No. You get to keep basic assets in order to get back on your feet on the flip-side of bankruptcy. One of people’s biggest concerns is losing their home or other essential stuff. Property can be protected by what are called exemptions. Under Texas state exemptions, you can exempt your home and one car per licensed driver. Ignore the street myths about losing property in bankruptcy. Consult with an experienced bankruptcy attorney who will let you know if any of your property is at risk.

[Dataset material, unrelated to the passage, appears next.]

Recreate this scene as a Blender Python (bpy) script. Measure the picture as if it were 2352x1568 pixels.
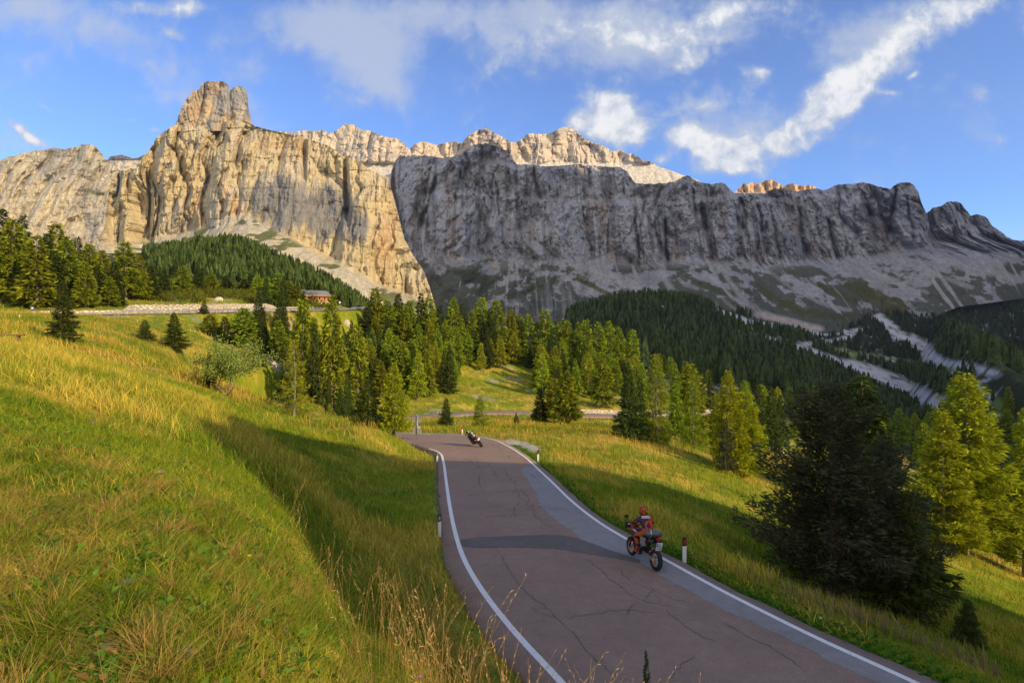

90% of people get to keep all of their property in a Chapter 7 bankruptcy. Of course, there are limits on exemptions. To learn more about the current limits on exemptions, check out “What Property Can I Keep?” Bankruptcy attorney, Carol Cross Stone, will review your assets with you and discuss the impact of bankruptcy. Besides your home and vehicles, generally, 401k’s, IRA’s, pensions, insurance proceeds are also exempt.  Texas has very generous exemptions. Consult us early so we can do pre-bankruptcy planning (if necessary) and determine what exemptions are available to help you protect your property

Voluntarily Giving Up Property in a Chapter 7 Bankruptcy

On the other hand, you may want to surrender back collateral. But usually, this is not required unless you no longer want to pay a secured loan. Giving up, or “surrendering” property can be a blessing if a loan has become unaffordable, and the secured item is not essential. Frequently, people surrender a home or a motor vehicle where there is no equity. Other reasons for giving up property is where the loan payment is too big for your current budget. If you choose to surrender property, the entire debt will be discharged. This means the creditor gets the property back, but can no longer collect on the debt. Once the bankruptcy discharge is complete, the creditor must report the account as having a zero balance on a credit report.